- Task to complete:
The material below should be written out in full and exactly; pictures stay out of the copy.

- Dataset section:
········

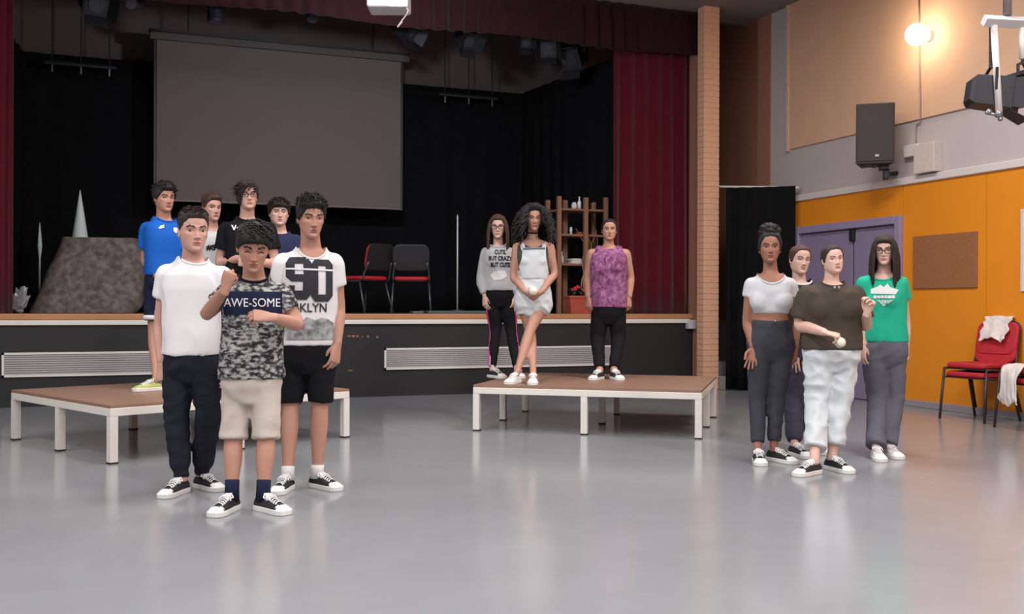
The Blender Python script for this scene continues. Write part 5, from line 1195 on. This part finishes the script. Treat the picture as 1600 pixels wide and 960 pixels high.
def chair(label, loc, rz, pad, shell, legm, group, zoff=0):
    T = empty('chair', (loc[0], loc[1], loc[2]), label, 'chair', group, rz=rz); z0 = .44    # faces -y locally
    sm_ = rr_panel(.45, .43, .05, .07); V = np.concatenate(sm_.v); sm_.v = [np.stack([V[:, 0], V[:, 2], z0+V[:, 1]-.12*V[:, 0]**2], 1)]; sm_.f = [f[::-1] for f in sm_.f]
    sm_.obj('seat', pad, T, smooth=False)
    us = rr_panel(.44, .42, .012, .07); V = np.concatenate(us.v); us.v = [np.stack([V[:, 0], V[:, 2], z0-.033+V[:, 1]-.12*V[:, 0]**2], 1)]; us.obj('seat_shell', shell, T)
    tl_ = math.radians(-12)
    R_ = np.array(Matrix.Rotation(tl_, 3, 'X'))
    MB().merge(rr_panel(.45, .33, .04, .09), (R_, np.array([0, .25, z0+.26]))).obj('backrest', pad, T)
    MB().merge(rr_panel(.46, .34, .012, .09), (R_, np.array([0, .277, z0+.262]))).obj('back_shell', shell, T)
    for s_ in (-1, 1):
        MB().tube([(s_*.235, -.2, z0-.03), (s_*.25, -.235, 0)], .0125, n=8).obj('leg', legm, T, smooth=True)
        MB().tube([(s_*.225, .15, z0-.04), (s_*.25, .27, 0)], .0125, n=8).obj('leg', legm, T, smooth=True)
        MB().tube([(s_*.235, -.2, z0-.03), (s_*.232, .17, z0-.035), (s_*.225, .23, z0+.06), (s_*.2, .285, z0+.2)], .0115, n=8, sub=3).obj('side_frame', legm, T, smooth=True)
    return T
gR = 'stacked red chairs by the orange wall'
c1 = (7.66, 7.42, 0); r1 = math.radians(-90+6)
for i, lab in enumerate(['red padded chair at the bottom of the stack below cork board', 'red padded chair on top of the stack, white cloth over its back']):
    chair(lab, (c1[0]+.01*i, c1[1], .085*i), r1, M_cred, M_cleg, M_cleg, gR)
c2 = (7.50, 6.62, 0); r2 = math.radians(-90-14)
for i, lab in enumerate(['red padded chair at bottom of stack cut by right picture edge', 'red padded chair on top of right-edge stack, jacket on its seat']):
    chair(lab, (c2[0]+.01*i, c2[1], .085*i), r2, M_cred, M_cleg, M_cleg, gR)
ca = at(649, 489, y=12.35); cb2 = at(578, 489, y=12.3)
chair('black-backed chair with red seat on stage, nearest the thin pole', (ca[0], 12.55, ZF), math.radians(180-16), M_cred, mat('chair_shell_black', (26, 26, 28), .6, .08, 20), M_cgrey, 'chairs on the stage')
chair('black-backed chair with red seat on stage, turned sideways, behind 90-shirt boy', (cb2[0]-.02, 12.55, ZF), math.radians(212), M_cred, mat('chair_shell_black', (26, 26, 28), .6, .08, 20), M_cgrey, 'chairs on the stage')
# draped clothes
M_drape = mat('cloth_cream', (216, 206, 200), .9, .05, 12, .2, 40)
def drape(name, T_, prof, width, label, cat, seed=0, rag=.05):
    """cloth strip: prof points (y, z) along the drape, local chair frame"""
    pf = crom(np.array(prof, float), 6); nu = len(pf); nv = 22; G = np.zeros((nu, nv, 3)); r_ = random.Random(seed)
    for i in range(nu):
        for j in range(nv):
            v = j/(nv-1)-.5; w2 = width*(1+.22*noise.noise((i*.25, seed, v)))
            e = noise.noise((i*.16+seed, v*6, 1.3)); x = w2*v+.03*noise.noise((i*.2, v*3, seed+5))
            edge = rag*noise.noise((v*5, seed, 9))*(1 if i in (0, nu-1) else .0)
            G[i, j] = (x, pf[i][0]+.018*e-.0, pf[i][1]+.012*abs(e)+.02*math.sin(v*9+seed)*(.3 if 3 < i < nu-3 else 1)+edge)
    o = MB().grid(G).obj(name, M_drape, smooth=True); s_ = o.modifiers.new('thickness', 'SOLIDIFY'); s_.thickness = .014; s_.offset = 1
    sb = o.modifiers.new('subdivision', 'SUBSURF'); sb.levels = 1; sb.render_levels = 1
    o.location = T_[0]; o.rotation_euler = (0, 0, T_[1]); return tag(o, label, cat)
z8 = .085+.44
drape('white_cloth', (c1, r1), [(.20, z8+.24), (.235, z8+.32), (.275, z8+.40), (.30, z8+.452), (.345, z8+.445), (.36, z8+.36), (.36, z8+.28)], .30, 'crumpled white cloth over the back of the red chair stack', 'cloth', 2)
drape('white_jacket', (c2, r2), [(.18, z8+.10), (.10, z8+.06), (-.02, z8+.05), (-.14, z8+.05), (-.235, z8+.03), (-.275, z8-.08), (-.28, z8-.22), (-.275, z8-.30)], .26, 'cream jacket draped over the red chair at right edge', 'jacket', 5)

········

- Task solution:
The Blender Python script for this scene continues. Write part 5, from line 1195 on. This part finishes the script. Treat the picture as 1600 pixels wide and 960 pixels high.
def chair(label, loc, rz, pad, shell, legm, group, zoff=0):
    T = empty('chair', (loc[0], loc[1], loc[2]), label, 'chair', group, rz=rz); z0 = .44    # faces -y locally
    sm_ = rr_panel(.45, .43, .05, .07); V = np.concatenate(sm_.v); sm_.v = [np.stack([V[:, 0], V[:, 2], z0+V[:, 1]-.12*V[:, 0]**2], 1)]; sm_.f = [f[::-1] for f in sm_.f]
    sm_.obj('seat', pad, T, smooth=False)
    us = rr_panel(.44, .42, .012, .07); V = np.concatenate(us.v); us.v = [np.stack([V[:, 0], V[:, 2], z0-.033+V[:, 1]-.12*V[:, 0]**2], 1)]; us.obj('seat_shell', shell, T)
    tl_ = math.radians(-12)
    R_ = np.array(Matrix.Rotation(tl_, 3, 'X'))
    MB().merge(rr_panel(.45, .33, .04, .09), (R_, np.array([0, .25, z0+.26]))).obj('backrest', pad, T)
    MB().merge(rr_panel(.46, .34, .012, .09), (R_, np.array([0, .277, z0+.262]))).obj('back_shell', shell, T)
    for s_ in (-1, 1):
        MB().tube([(s_*.235, -.2, z0-.03), (s_*.25, -.235, 0)], .0125, n=8).obj('leg', legm, T, smooth=True)
        MB().tube([(s_*.225, .15, z0-.04), (s_*.25, .27, 0)], .0125, n=8).obj('leg', legm, T, smooth=True)
        MB().tube([(s_*.235, -.2, z0-.03), (s_*.232, .17, z0-.035), (s_*.225, .23, z0+.06), (s_*.2, .285, z0+.2)], .0115, n=8, sub=3).obj('side_frame', legm, T, smooth=True)
    return T
gR = 'stacked red chairs by the orange wall'
c1 = (7.66, 7.42, 0); r1 = math.radians(-90+6)
for i, lab in enumerate(['red padded chair at the bottom of the stack below cork board', 'red padded chair on top of the stack, white cloth over its back']):
    chair(lab, (c1[0]+.01*i, c1[1], .085*i), r1, M_cred, M_cleg, M_cleg, gR)
c2 = (7.50, 6.62, 0); r2 = math.radians(-90-14)
for i, lab in enumerate(['red padded chair at bottom of stack cut by right picture edge', 'red padded chair on top of right-edge stack, jacket on its seat']):
    chair(lab, (c2[0]+.01*i, c2[1], .085*i), r2, M_cred, M_cleg, M_cleg, gR)
ca = at(649, 489, y=12.35); cb2 = at(578, 489, y=12.3)
chair('black-backed chair with red seat on stage, nearest the thin pole', (ca[0], 12.55, ZF), math.radians(180-16), M_cred, mat('chair_shell_black', (26, 26, 28), .6, .08, 20), M_cgrey, 'chairs on the stage')
chair('black-backed chair with red seat on stage, turned sideways, behind 90-shirt boy', (cb2[0]-.02, 12.55, ZF), math.radians(212), M_cred, mat('chair_shell_black', (26, 26, 28), .6, .08, 20), M_cgrey, 'chairs on the stage')
# draped clothes
M_drape = mat('cloth_cream', (216, 206, 200), .9, .05, 12, .2, 40)
def drape(name, T_, prof, width, label, cat, seed=0, rag=.05):
    """cloth strip: prof points (y, z) along the drape, local chair frame"""
    pf = crom(np.array(prof, float), 6); nu = len(pf); nv = 22; G = np.zeros((nu, nv, 3)); r_ = random.Random(seed)
    for i in range(nu):
        for j in range(nv):
            v = j/(nv-1)-.5; w2 = width*(1+.22*noise.noise((i*.25, seed, v)))
            e = noise.noise((i*.16+seed, v*6, 1.3)); x = w2*v+.03*noise.noise((i*.2, v*3, seed+5))
            edge = rag*noise.noise((v*5, seed, 9))*(1 if i in (0, nu-1) else .0)
            G[i, j] = (x, pf[i][0]+.018*e-.0, pf[i][1]+.012*abs(e)+.02*math.sin(v*9+seed)*(.3 if 3 < i < nu-3 else 1)+edge)
    o = MB().grid(G).obj(name, M_drape, smooth=True); s_ = o.modifiers.new('thickness', 'SOLIDIFY'); s_.thickness = .014; s_.offset = 1
    sb = o.modifiers.new('subdivision', 'SUBSURF'); sb.levels = 1; sb.render_levels = 1
    o.location = T_[0]; o.rotation_euler = (0, 0, T_[1]); return tag(o, label, cat)
z8 = .085+.44
drape('white_cloth', (c1, r1), [(.20, z8+.24), (.235, z8+.32), (.275, z8+.40), (.30, z8+.452), (.345, z8+.445), (.36, z8+.36), (.36, z8+.28)], .30, 'crumpled white cloth over the back of the red chair stack', 'cloth', 2)
drape('white_jacket', (c2, r2), [(.18, z8+.10), (.10, z8+.06), (-.02, z8+.05), (-.14, z8+.05), (-.235, z8+.03), (-.275, z8-.08), (-.28, z8-.22), (-.275, z8-.30)], .26, 'cream jacket draped over the red chair at right edge', 'jacket', 5)